The two earliest Arthurian texts exemplify the two forms of romance and saga. In Culhwch and Olwen, a Welsh prose story dating in large part from about 1000, Arthur is a tribal lord, chief of the princes of the island of Britain—never a king: Wales did not then, and scarcely does now, envisage such centralization—who assists his nephew Culhwch to win the beautiful daughter of the terrible Ysbaddaden, chief giant of the island of Britain. Interweaving folklore, comedy, and myth (a wise salmon, a teasing wedding-preparation test, and a ferocious giant boar who was once a wicked prince), this archetypal pattern of single-hero story was later sophisticated, and also simplified, into French feudal romance.
Another Welshman, Geoffrey of Monmouth, produced the original Arthurian saga in about 1136. The idea that he was a Breton draws merely on his criticism of the Welsh and his praise of the Bretons, a judgment naively unfamiliar with the incisive attitudes of writers, notably Celtic ones: the clerics who wrote the early Welsh saints’ lives at times ridicule Arthur to aggrandize their church. Geoffrey’s History of the Kings of Britain offers in fine Latin prose an origin-legend for Celtic Britain, founded by the Trojan exile Brutus, and rich in elaborated narrative and royal shenanigans. Arthur’s glory is the focal moment before the British are swamped by the Saxons: as a result the
Norman conquest of Arthur’s enemies is implied by Geoffrey to be a justified anti-English vengeance. Like any Norman king, Arthur boldly leads heavy cavalry against the whole of Europe, builds castles and cathedrals to confirm and ratify his triumph, and in equally Norman fashion suffers the treason of his family members.
For Geoffrey of Monmouth, Merlin is behind Arthur, if at some distance. Under this name are combined the Welsh Myrddin, a sixth-century forest exile and visionary (quite possibly a historical prince of Celtic Cumbria, remembered in Wales), and the late fifth-century myth of Ambrosius, a wonderful sub-Roman boy. As the archetype of knowledge in service of, and so inherently opposed to, power, Geoffrey’s Merlin outwits the pro-Saxon Vortigern and his doltish advisers, and then skillfully serves Uther, Arthur’s father, building Stonehenge as a war memorial to the British dead in the anti-Saxon wars. He also prophesies the Celtic reconquista of Britain, long awaited in Wales, but though he arranges Arthur’s conception, he never actually encounters the mythic king.

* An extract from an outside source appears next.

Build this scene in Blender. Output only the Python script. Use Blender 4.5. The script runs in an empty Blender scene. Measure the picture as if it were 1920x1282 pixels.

Arthur succeeds Uther when young, seizes his kingdom, defeats France, builds a great capital at Caerleon, and responds to insults from Rome by humiliating it in war. In this hubristic process, future figures of romance like Gawain and Kay lead Arthur’s columns in ferocious fighting, described in the Latin tradition of martial writing. But as Arthur is to seize Rome like his Celtic ancestor Brennus, he hears that Mordred (here just his nephew) has seized his own capital and queen. He hurries back, fights his usurper and—the first appearance of a crucial part of the myth—may or may not have died.